Те, кто жил «у Климента», ничем не отличались от остальных москвичей, также продавали, закладывали, когда не хватало денег, и завещали, когда приходила мысль о последнем часе, дворы и земли. Благодаря беспокойной толчее их судеб вырисовывались границы климентовского «монастыря», а с ними и то обстоятельство, что теснились на «монастыре» две – именно две рядом! – церкви. Их разделял проход шириной не больше полуметра, и со стороны они могли восприниматься как одно целое. Оставалось объяснить непонятную снисходительность патриархии, всегда следившую за тем, что каждая, тем более вновь сооружаемая церковь становилась источником прочного дохода. К тому же приходилось думать и о печально знаменитых так называемых крестцовых попах, целыми днями толпившихся у Спасских ворот Кремля в ожидании случайной работы. Оголодавшие, обносившиеся, многодетные, они за копейку шли на любое преступление – и обвенчать насильно уходом, против воли родных, и отпеть убиенного без суда и следствия, а случится, и вовсе ограбить в минуту предсмертной исповеди и последнего отпущения грехов. Знаменская церковь могла дать работу хоть кому-то из них. И если патриархия шла здесь на явное попустительство, объяснения следовало искать, скорее всего, в жизни думного дьяка, чье имя сохранил и реестр московских церквей петровского времени.

К числу родовитых дворян Александр Степанович Дуров не принадлежал. Правдами и неправдами выслужившийся ловкий приказный, он начинал собой дворянский род Дуровых. Впрочем, было что и ему вспомнить за долгие годы царской службы. Еще в 1630 году ездил он одним из посланников в Крым, побывал в Смоленском походе, участвовал в отражении татар под Белгородом, сидел дьяком в Конюшенном, Ямском и Стрелецком приказах. За «астраханскую службу» был пожалован шубой из атласа золотного и кубком. Алексей Михайлович допустил его к переписке «всяких дел» патриарха Никона и в одно из высших финансовых учреждений своего правления – Приказ Большого прихода. Недаром такими пышными были похороны думного дьяка в 1671 году.

Но путеводители касались не только времени сооружения Климента. В одном из справочников промелькнула заметка с описанием одной из наиболее почитаемых в нем икон. Была это икона Знамения – вклад Александра Дурова, которая имела на обороте подробное изложение какого-то исключительного события в жизни думного дьяка. Наверно, полный текст надписи мог бы сказать о многом – если бы его удалось найти. Полвека назад иконы были вывезены из Климента. Дальнейшая судьба их неизвестна, как неизвестно и местонахождение дуровского Знамения.
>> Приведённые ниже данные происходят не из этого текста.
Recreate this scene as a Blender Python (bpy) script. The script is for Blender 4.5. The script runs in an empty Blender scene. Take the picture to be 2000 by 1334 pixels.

Положение становилось безвыходным, если только не удастся найти живого свидетеля – одного из тех, кто по роду службы имел доступ к иконе и читал надпись. Простому прихожанину никто бы не позволил поднимать икону с места, тем более рассматривать ее оборот. Зато для церковного причта это представлялось и возможным и даже обязательным. Живой свидетель в сегодняшней Москве – теперь все сводилось именно к нему.